(Lines of data)

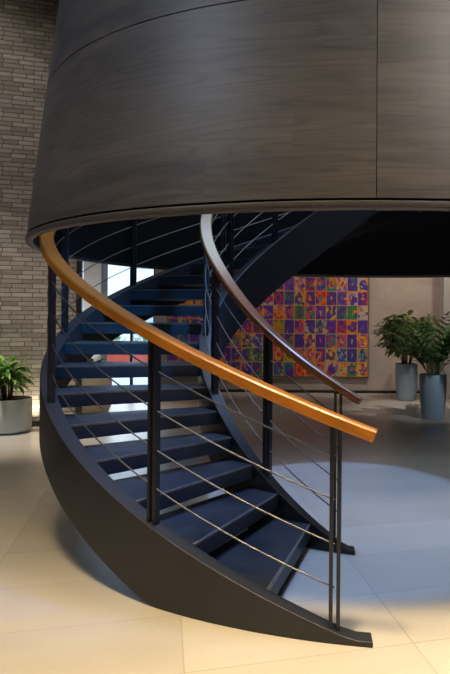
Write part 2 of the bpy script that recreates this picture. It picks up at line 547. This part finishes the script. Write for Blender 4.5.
# ceiling with the round opening of the drum
mb = MB(); ro = 2.46; HX, HY = -.04, .02
pts = []
n = 96
for j in range(n):
    a = 2 * pi * j / n; c, s = cos(a), sin(a)
    t = min((XR - HX) / c if c > 1e-6 else ((XL - HX) / c if c < -1e-6 else 1e9), (YB + .3 - HY) / s if s > 1e-6 else ((YF - HY) / s if s < -1e-6 else 1e9))
    pts.append(((HX + ro * c, HY + ro * s), (HX + t * c, HY + t * s)))
rings = [[(i[0], i[1], ZC), (o_[0], o_[1], ZC), (o_[0], o_[1], ZC + .2), (i[0], i[1], ZC + .2)] for i, o_ in pts]
mb.loft(rings, loop=True)
# the four corners the fan misses
for cx_, cy_ in ((XL, YF), (XL, YB + .3), (XR, YF), (XR, YB + .3)):
    mb.box(min(cx_, cx_ * .35), max(cx_, cx_ * .35), min(cy_, cy_ * .35), max(cy_, cy_ * .35), ZC + .05, ZC + .19)
struct(mb.build('ceiling', M['ceil']))

# back wall with a tall window on its left
WX0, WX1, WZ1 = -8.2, -3.92, 3.1
mb = MB()
mb.box(XL, WX0, YB, YB + .3, 0, ZC); mb.box(WX1, XR, YB, YB + .3, 0, ZC); mb.box(WX0, WX1, YB, YB + .3, WZ1, ZC)
struct(mb.build('wall_back', M['concrete']))
mb = MB()
for x in (WX0, -6.7, -5.03, -4.455, WX1 - .05):
    mb.box(x, x + .05, YB + .08, YB + .16, 0.0, WZ1)
mb.box(WX0, WX1, YB + .08, YB + .16, 0, .06); mb.box(WX0, WX1, YB + .08, YB + .16, WZ1 - .06, WZ1)
win = struct(mb.build('window_1', M['black']))
mb = MB(); mb.box(WX0, WX1, YB + .115, YB + .125, .03, WZ1 - .03)
g = mb.build('glass', M['glass'], win)
mb = MB(); mb.box(XL, XL + .3, YF, YB, 0, ZC); struct(mb.build('wall_left', M['darkwall']))
mb = MB(); mb.box(XR - .3, XR, YF, YB, 0, ZC); struct(mb.build('wall_right', M['darkwall']))
mb = MB(); mb.box(XL, XR, YF, YF + .3, 0, ZC); struct(mb.build('wall_front', M['darkwall']))
mb = MB(); mb.box(WX1 + .0, XR - .3, YB - .03, YB, 0, .055); struct(mb.build('baseboard_back', M['black']))

# brick wall on the left, slightly turned
B0 = Vector((-4.43, 3.353, 0)); BD = Vector((1, .339, 0)).normalized(); BN = Vector((BD.y, -BD.x, 0))   # BN faces the camera side
bm_ = Matrix.Translation(B0) @ Matrix.Rotation(atan2(BD.y, BD.x), 4, 'Z')
mb = MB(); mb.box(-8.5, .585, 0, .32, 0, ZC)
bw = mb.build('wall_brick', M['brick'], None, uvf=lambda co: (co.x + co.y, co.z))
bw.matrix_world = bm_; struct(bw)
mb = MB(); mb.box(-8.5, .40, -.05, 0, 0, .085)
bb = mb.build('baseboard_left', M['black']); bb.matrix_world = bm_; struct(bb)
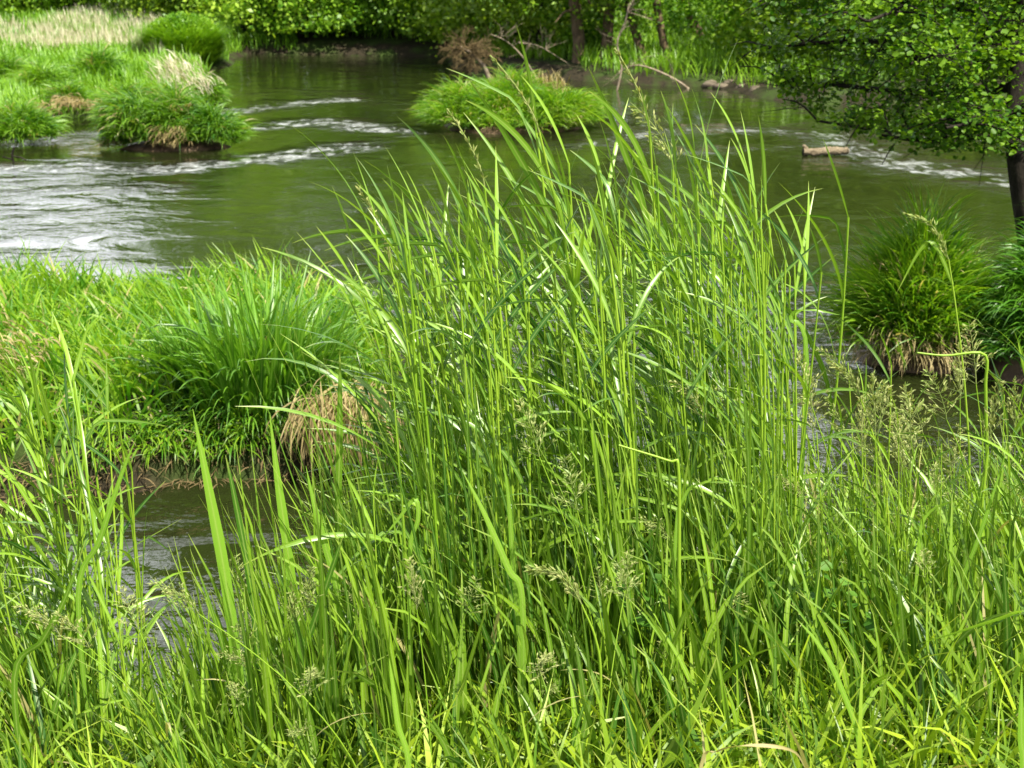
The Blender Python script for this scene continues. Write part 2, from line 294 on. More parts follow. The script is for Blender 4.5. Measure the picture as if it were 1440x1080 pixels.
# river water with riffles where the stream runs shallow
g = Geo()
ys = np.concatenate([np.linspace(3.2, 14, 160), np.geomspace(14.05, 70, 220)]); ts = np.linspace(-1, 1, 221); ts = np.sign(ts) * (np.abs(ts) * .5 + np.abs(ts) ** 4 * 1.5)
YY, TT = np.meshgrid(ys, ts, indexing='ij'); XX = TT * (YY + 4)
rf = np.full(YY.shape, .06)
rf = np.maximum(rf, .34 * np.clip((13.5 - YY) / 4.5, 0, 1))                     # near reach
rf = np.maximum(rf, .24 * np.clip((-XX - 2.2) / 2.5, 0, 1) * np.clip((19.5 - YY) / 2, 0, 1))
for pts, sg, am in (([(300, 160), (400, 148), (480, 140)], .42, .9), ([(380, 178), (450, 170), (560, 186)], .36, 1.0), ([(330, 132), (420, 128), (590, 150)], .5, .35),
                    ([(-80, 240), (0, 237), (90, 236), (160, 232)], .42, .85), ([(220, 240), (300, 232), (350, 226), (430, 216), (500, 206)], .32, 1.1), ([(-60, 262), (60, 266), (150, 264), (235, 266)], .25, .6),
                    ([(830, 205), (900, 190), (960, 181), (1030, 184), (1150, 186), (1210, 205)], .5, .6), ([(900, 214), (1000, 212), (1120, 212)], .3, .4), ([(1190, 205), (1250, 225), (1320, 240), (1440, 258)], .55, .8), ([(1000, 182), (1200, 188), (1460, 200)], .5, .6), ([(0, 200), (60, 197), (140, 186)], .4, .5)):
    dd = seg_dist(XX, YY, Wp(*pts), closed=False); rf = np.maximum(rf, .80 * am * np.exp(-(dd / (sg * (1.25 + .45 * wob(XX * 1.2, YY * 1.2)))) ** 2 / 1.4))
i = np.arange(YY.size).reshape(YY.shape)
g.add(np.stack([XX, YY, np.zeros_like(XX)], -1), np.stack([i[:-1, :-1], i[:-1, 1:], i[1:, 1:], i[1:, :-1]], -1), tint=rf.ravel())
tag(g.build('river', M['water']), 'olive green river water with pale riffles', 'river', kind='structure')

# ------------------------------------------------------------------ grass in the mass
def scatter(n, x0, x1, y0, y1, r):
    return r.uniform(x0, x1, n), r.uniform(y0, y1, n)
def outline(px, xs, ys): return np.interp(px, xs, ys)
FILL_X = [-200, 0, 90, 140, 160, 270, 300, 520, 560, 640, 760, 1050, 1130, 1200, 1300, 1440, 1700]
FILL_Y = [620, 630, 720, 850, 890, 880, 800, 780, 620, 620, 600, 600, 640, 640, 620, 600, 580]
def top_z(x, y):
    px, _ = pix(np.stack([x, y, np.full_like(x, 1.0)], -1)); py = outline(px, FILL_X, FILL_Y)
    v = (540 - py) / FPX; dy = CT + v * ST; dz = -ST + v * CT
    return CAMZ + dz / dy * y
r = np.random.default_rng(11)
g = Geo(); x, y = scatter(34000, -2.6, 3.0, 1.5, 4.75, r); z = H(x, y); k = (z > .02) & (np.abs(x) < .50 * y + .7)
x, y, z = x[k], y[k], z[k]; n = len(x); dens = .5 + .5 * wob(x * 1.4, y * 1.4)
ln = r.uniform(.16, .42, n) * (.75 + .45 * dens); ln = np.minimum(ln, np.maximum(top_z(x, y) - z, .1) * 1.15)
ribbons(g, np.stack([x, y, z - .01], -1), ln, r.uniform(.003, .011, n) * r.choice([.8, 1, 1.5], n), r.uniform(0, 2 * np.pi, n), r.uniform(R(38), R(90), n), r.uniform(R(-55), R(65), n), 5, daz=r.normal(0, .7, n), tw0=r.uniform(-1.5, 1.5, n), tw=r.normal(0, .8, n), tint=np.clip(r.uniform(0, 1, n) * .9 + .1 * dens, 0, 1))
tag(g.build('short_grass', M['short']), 'short bright green grass covering the near bank at the bottom of the photo', 'grass', kind='stuff')
g = Geo(); x, y = scatter(7000, -2.4, 2.9, 2.5, 4.8, r); z = H(x, y); k = (z > -.02) & (np.abs(x) < .46 * y + .5)
x, y, z = x[k], y[k], z[k]; n = len(x); tz = top_z(x, y) - z
ln = np.clip(tz * r.uniform(.55, 1.05, n), .12, 1.15); ln = np.minimum(ln, .32 + np.clip(y - 2.6, 0, 1) * .95)
ribbons(g, np.stack([x, y, z - .01], -1), ln, r.uniform(.006, .018, n), r.normal(np.pi, 1.3, n), r.uniform(R(72), R(92), n), r.uniform(R(15), R(85), n), 7, daz=r.normal(0, .3, n), tw0=r.uniform(-1.5, 1.5, n), tw=r.normal(0, .7, n), p=2.0, fold=.18)
n = 1300; x = r.uniform(-.75, .95, n); y = r.uniform(2.95, 4.5, n); z = H(x, y); px = r.uniform(0, 1, n); pu, _ = pix(np.stack([x, y, z + .5], -1)); k = (pu > 500) & (pu < 1130); x, y, z = x[k], y[k], z[k]; n = len(x)
py = r.uniform(430, 720, n); v = (540 - py) / FPX; ln = CAMZ + (-ST + v * CT) / (CT + v * ST) * y - z; ln = np.clip(ln, .15, 1.3)
ribbons(g, np.stack([x, y, z - .01], -1), ln * 1.04, r.uniform(.004, .0085, n), r.normal(np.pi, .8, n), r.uniform(R(80), R(92), n), r.uniform(R(55), R(88), n), 6, tw0=r.uniform(-1.5, 1.5, n), p=2.2, fold=.3, tint=r.uniform(0, .97, n))
n = 190; pu = r.uniform(250, 560, n); py = r.uniform(650, 900, n) + 120 * (pu < 330); y = r.uniform(2.6, 3.6, n); tp = np.array([P(a, c_, d_) for a, c_, d_ in zip(pu, py, y)]); z = H(tp[:, 0], y); ln = np.clip(tp[:, 2] - z, .12, 1.0)
ribbons(g, np.stack([tp[:, 0] + .04, y, z - .01], -1), ln * 1.06, r.uniform(.007, .016, n), r.normal(np.pi, 1.0, n), r.uniform(R(80), R(92), n), r.uniform(R(60), R(86), n), 6, tw0=r.uniform(-1.2, 1.2, n), p=2.0, fold=.3, tint=r.uniform(0.2, .97, n))
tag(g.build('long_grass', M['long']), 'long green grass blades standing thickly along the near bank', 'grass', kind='stuff')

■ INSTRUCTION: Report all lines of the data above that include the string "part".

■ RESULT FOR THIS TASK:
Write part 2 of the bpy script that recreates this picture. It picks up at line 547. This part finishes the script. Write for Blender 4.5.
The Blender Python script for this scene continues. Write part 2, from line 294 on. More parts follow. The script is for Blender 4.5. Measure the picture as if it were 1440x1080 pixels.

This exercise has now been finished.